Engaging and educating employees in relation to the brand image would be the first step towards gaining new collaborators for your marketing team

Bear in mind that such a process takes commitment and honesty at every step; otherwise the message might go through distorted and return unwanted results. An employee that has agreed to enter such a program, educated and engaged in the marketing strategy will keep the genuine character of the messages – the one that appeals to customers. Overdoing it is not the key here, but most likely a risk.

Training employees helps in understanding that such activities can be done the right way,

proving thought leadership, pro-activity and creativity. Brand message doesn’t have to end up distorted or unpredictable, and the various social media occurrences shouldn’t scare the company marketers. If the entire move is well thought, the possible details taken into consideration and the employees offer a real cooperation, this can prove a winning move.
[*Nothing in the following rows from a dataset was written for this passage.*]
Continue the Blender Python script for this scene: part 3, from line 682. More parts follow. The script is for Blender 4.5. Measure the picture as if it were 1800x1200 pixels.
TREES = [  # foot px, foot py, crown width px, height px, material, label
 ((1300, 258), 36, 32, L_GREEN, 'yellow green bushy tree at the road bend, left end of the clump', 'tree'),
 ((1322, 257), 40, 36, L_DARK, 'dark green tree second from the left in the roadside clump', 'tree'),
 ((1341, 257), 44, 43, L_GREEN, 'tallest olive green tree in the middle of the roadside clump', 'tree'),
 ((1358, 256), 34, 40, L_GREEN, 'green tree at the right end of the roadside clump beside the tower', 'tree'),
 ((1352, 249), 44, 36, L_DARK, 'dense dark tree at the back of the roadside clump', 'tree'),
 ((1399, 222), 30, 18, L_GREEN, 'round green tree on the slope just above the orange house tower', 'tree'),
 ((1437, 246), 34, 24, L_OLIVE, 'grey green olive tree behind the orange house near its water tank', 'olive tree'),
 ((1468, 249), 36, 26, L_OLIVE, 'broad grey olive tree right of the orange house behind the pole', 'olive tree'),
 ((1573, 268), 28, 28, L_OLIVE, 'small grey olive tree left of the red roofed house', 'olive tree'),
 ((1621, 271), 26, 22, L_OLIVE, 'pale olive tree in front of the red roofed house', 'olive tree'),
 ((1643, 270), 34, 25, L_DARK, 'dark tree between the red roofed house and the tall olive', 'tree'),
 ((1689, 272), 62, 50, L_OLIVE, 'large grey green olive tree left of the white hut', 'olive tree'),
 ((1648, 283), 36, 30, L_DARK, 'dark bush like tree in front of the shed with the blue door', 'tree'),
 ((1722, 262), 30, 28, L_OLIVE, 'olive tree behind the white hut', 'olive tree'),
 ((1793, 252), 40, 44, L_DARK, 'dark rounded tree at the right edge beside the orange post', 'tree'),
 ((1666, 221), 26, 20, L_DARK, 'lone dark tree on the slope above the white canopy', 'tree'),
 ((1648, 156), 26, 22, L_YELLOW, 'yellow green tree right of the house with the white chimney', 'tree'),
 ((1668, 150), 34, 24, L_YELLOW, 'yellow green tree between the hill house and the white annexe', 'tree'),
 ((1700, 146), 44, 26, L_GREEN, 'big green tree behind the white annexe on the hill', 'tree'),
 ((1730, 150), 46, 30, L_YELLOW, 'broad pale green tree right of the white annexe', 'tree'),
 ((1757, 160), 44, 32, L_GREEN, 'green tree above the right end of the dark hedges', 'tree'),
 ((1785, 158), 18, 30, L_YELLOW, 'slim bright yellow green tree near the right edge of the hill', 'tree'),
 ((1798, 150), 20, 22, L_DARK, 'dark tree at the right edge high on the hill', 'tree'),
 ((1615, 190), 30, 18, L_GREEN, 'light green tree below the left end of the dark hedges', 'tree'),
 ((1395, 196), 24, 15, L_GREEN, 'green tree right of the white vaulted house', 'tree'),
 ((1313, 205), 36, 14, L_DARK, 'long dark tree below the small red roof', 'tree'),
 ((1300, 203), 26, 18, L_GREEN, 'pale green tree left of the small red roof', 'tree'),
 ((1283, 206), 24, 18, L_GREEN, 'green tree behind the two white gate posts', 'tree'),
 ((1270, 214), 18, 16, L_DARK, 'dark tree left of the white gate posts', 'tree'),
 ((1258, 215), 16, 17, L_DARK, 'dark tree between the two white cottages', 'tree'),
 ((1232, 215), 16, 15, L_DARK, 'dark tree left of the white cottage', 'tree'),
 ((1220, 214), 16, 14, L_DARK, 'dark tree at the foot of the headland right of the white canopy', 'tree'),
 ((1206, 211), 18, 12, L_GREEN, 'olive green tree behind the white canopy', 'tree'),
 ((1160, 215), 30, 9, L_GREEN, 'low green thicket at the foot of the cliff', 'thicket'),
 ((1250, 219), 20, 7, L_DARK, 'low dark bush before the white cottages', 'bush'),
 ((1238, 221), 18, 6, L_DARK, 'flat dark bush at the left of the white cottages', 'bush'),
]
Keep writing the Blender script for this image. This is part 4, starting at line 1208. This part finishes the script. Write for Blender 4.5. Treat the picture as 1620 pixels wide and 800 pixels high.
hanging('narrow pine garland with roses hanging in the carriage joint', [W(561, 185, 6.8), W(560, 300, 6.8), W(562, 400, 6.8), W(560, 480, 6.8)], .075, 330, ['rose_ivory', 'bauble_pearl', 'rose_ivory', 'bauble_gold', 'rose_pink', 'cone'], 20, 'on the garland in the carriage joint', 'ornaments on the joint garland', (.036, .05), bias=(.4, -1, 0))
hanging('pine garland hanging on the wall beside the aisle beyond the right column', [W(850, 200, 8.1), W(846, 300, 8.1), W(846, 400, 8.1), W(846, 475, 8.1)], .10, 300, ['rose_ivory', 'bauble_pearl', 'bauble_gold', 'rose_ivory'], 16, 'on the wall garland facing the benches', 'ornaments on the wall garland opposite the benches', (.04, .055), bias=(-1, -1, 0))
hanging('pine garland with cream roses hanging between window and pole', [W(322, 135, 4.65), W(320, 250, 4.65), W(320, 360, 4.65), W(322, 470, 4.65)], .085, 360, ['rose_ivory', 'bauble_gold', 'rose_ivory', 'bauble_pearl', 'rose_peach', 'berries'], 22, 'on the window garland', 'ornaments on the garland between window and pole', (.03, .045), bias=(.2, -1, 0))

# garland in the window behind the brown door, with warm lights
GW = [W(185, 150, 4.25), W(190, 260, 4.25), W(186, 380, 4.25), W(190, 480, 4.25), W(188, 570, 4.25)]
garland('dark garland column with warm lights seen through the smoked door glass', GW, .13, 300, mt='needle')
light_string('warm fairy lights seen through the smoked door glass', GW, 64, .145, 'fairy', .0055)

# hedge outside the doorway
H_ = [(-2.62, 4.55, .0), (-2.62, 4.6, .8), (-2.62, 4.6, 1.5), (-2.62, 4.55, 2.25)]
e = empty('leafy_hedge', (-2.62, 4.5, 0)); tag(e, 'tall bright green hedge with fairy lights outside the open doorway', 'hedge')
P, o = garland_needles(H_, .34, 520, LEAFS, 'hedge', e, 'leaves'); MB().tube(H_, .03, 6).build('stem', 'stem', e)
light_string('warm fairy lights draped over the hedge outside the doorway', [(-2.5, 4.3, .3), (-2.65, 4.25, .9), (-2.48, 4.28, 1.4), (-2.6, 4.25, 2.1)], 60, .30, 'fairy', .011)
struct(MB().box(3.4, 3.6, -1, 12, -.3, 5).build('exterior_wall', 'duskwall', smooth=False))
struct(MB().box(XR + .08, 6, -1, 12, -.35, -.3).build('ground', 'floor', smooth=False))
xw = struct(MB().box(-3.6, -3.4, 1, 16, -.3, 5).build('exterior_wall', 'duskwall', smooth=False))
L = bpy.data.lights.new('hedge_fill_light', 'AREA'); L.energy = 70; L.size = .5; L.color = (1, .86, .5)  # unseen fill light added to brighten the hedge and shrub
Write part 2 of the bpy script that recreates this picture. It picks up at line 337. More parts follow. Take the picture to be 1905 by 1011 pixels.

Advocacy marketing offers benefits that might even be higher once the advertising business readjusts to the Google algorithm changes and to the ad-blockers situation. Meaningful content coming from customers or employees is less likely to be ignored or blocked – and is social media compatible. A company might choose multiple advocacy strategies or stick to the classic formula. However the advantages are not to be overlooked, the more so as one may now benefit from the experience gained on this marketing branch and the accumulated evolution. From loyalty marketing to employee advocacy marketing, this marketing strategy has developed and adapted to the trends in order to offer valuable opportunities.